— start Information supplied —

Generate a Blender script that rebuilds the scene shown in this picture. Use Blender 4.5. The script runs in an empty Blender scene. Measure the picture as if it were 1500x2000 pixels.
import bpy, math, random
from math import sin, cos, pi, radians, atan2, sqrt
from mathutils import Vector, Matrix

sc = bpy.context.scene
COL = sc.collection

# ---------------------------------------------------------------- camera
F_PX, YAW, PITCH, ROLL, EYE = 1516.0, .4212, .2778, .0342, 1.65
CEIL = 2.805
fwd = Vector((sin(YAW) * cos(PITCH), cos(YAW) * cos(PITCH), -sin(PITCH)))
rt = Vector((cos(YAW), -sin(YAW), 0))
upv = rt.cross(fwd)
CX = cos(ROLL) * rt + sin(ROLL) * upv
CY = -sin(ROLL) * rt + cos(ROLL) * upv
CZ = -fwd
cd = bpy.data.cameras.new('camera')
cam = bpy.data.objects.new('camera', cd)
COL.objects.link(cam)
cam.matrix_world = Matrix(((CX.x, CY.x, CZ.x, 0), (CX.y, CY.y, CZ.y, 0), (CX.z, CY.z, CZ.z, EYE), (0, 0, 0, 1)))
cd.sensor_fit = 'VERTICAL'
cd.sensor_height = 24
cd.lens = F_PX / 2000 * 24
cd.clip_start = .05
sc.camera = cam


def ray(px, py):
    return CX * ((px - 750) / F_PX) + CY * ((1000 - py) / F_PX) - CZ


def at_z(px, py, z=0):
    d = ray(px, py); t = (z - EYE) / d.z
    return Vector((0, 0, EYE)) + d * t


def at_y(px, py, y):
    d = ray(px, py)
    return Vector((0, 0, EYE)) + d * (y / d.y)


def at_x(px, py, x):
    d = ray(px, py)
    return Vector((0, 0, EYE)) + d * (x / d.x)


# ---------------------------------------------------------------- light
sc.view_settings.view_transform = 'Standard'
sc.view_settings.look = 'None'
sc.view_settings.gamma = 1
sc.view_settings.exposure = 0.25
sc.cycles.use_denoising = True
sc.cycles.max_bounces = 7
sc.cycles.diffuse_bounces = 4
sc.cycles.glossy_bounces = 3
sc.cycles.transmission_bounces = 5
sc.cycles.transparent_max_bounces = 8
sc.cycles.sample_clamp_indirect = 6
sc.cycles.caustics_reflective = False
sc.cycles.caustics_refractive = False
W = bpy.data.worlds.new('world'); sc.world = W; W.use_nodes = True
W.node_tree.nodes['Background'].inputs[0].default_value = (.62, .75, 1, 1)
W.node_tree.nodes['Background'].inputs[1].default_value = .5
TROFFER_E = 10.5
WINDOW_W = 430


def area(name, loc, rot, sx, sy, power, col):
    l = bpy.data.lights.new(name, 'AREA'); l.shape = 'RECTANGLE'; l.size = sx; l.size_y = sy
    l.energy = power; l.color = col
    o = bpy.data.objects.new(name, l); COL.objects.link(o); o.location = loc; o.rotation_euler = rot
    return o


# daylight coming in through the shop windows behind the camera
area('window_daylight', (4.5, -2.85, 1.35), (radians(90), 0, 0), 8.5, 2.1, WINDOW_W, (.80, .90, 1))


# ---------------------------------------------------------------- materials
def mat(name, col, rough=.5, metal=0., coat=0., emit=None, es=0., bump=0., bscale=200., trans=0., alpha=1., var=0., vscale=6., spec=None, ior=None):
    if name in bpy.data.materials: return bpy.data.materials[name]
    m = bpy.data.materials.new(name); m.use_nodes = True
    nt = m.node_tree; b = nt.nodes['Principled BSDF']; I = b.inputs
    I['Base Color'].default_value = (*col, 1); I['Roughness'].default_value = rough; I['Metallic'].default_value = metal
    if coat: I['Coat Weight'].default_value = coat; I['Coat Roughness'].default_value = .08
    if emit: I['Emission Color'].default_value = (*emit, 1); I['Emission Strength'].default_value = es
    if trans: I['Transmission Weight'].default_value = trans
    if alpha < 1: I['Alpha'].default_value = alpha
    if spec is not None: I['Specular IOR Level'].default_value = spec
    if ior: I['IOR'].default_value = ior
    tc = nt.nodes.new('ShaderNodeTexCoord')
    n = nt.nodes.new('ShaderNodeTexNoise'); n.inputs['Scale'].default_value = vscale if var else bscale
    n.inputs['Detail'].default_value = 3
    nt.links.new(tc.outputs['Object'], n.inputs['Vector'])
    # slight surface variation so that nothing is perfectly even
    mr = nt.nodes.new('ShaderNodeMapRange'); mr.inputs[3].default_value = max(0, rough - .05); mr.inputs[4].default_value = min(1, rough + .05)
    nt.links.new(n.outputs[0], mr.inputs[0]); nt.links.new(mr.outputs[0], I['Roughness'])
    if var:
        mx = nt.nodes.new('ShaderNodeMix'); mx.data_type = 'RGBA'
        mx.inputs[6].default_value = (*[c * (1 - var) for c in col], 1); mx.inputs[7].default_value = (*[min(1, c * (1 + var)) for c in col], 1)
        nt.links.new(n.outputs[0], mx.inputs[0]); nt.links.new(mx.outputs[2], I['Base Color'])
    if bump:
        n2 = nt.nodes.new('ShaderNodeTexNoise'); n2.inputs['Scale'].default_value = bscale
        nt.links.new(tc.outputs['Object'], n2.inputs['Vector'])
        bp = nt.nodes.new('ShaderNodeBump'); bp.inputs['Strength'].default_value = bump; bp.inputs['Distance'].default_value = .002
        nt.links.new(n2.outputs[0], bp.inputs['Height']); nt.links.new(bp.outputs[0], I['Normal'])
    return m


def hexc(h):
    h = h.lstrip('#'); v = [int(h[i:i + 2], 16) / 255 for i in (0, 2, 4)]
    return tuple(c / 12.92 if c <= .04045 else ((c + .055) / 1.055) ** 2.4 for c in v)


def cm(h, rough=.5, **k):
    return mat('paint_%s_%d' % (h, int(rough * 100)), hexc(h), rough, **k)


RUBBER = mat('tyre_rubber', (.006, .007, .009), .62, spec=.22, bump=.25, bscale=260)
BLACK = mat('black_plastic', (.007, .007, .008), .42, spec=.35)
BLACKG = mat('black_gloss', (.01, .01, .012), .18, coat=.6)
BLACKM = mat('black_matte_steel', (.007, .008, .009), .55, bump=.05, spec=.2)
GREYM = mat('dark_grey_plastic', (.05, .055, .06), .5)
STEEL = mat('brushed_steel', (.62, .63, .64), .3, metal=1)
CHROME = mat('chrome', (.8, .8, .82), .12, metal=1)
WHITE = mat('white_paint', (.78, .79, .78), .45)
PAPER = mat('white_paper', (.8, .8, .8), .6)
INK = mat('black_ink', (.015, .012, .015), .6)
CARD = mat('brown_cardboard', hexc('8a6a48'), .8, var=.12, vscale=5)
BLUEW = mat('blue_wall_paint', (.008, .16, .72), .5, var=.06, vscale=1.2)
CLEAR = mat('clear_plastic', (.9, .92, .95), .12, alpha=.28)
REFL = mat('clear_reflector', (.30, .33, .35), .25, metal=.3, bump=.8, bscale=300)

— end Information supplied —

What you are asked to do: Quote exactly the stretch of lines above that starts at the first one and ends at the line with "return Vector((0, 0, EYE)) + d * (x", and nothing beyond it.

Result:
Generate a Blender script that rebuilds the scene shown in this picture. Use Blender 4.5. The script runs in an empty Blender scene. Measure the picture as if it were 1500x2000 pixels.
import bpy, math, random
from math import sin, cos, pi, radians, atan2, sqrt
from mathutils import Vector, Matrix

sc = bpy.context.scene
COL = sc.collection

# ---------------------------------------------------------------- camera
F_PX, YAW, PITCH, ROLL, EYE = 1516.0, .4212, .2778, .0342, 1.65
CEIL = 2.805
fwd = Vector((sin(YAW) * cos(PITCH), cos(YAW) * cos(PITCH), -sin(PITCH)))
rt = Vector((cos(YAW), -sin(YAW), 0))
upv = rt.cross(fwd)
CX = cos(ROLL) * rt + sin(ROLL) * upv
CY = -sin(ROLL) * rt + cos(ROLL) * upv
CZ = -fwd
cd = bpy.data.cameras.new('camera')
cam = bpy.data.objects.new('camera', cd)
COL.objects.link(cam)
cam.matrix_world = Matrix(((CX.x, CY.x, CZ.x, 0), (CX.y, CY.y, CZ.y, 0), (CX.z, CY.z, CZ.z, EYE), (0, 0, 0, 1)))
cd.sensor_fit = 'VERTICAL'
cd.sensor_height = 24
cd.lens = F_PX / 2000 * 24
cd.clip_start = .05
sc.camera = cam


def ray(px, py):
    return CX * ((px - 750) / F_PX) + CY * ((1000 - py) / F_PX) - CZ


def at_z(px, py, z=0):
    d = ray(px, py); t = (z - EYE) / d.z
    return Vector((0, 0, EYE)) + d * t


def at_y(px, py, y):
    d = ray(px, py)
    return Vector((0, 0, EYE)) + d * (y / d.y)


def at_x(px, py, x):
    d = ray(px, py)
    return Vector((0, 0, EYE)) + d * (x / d.x)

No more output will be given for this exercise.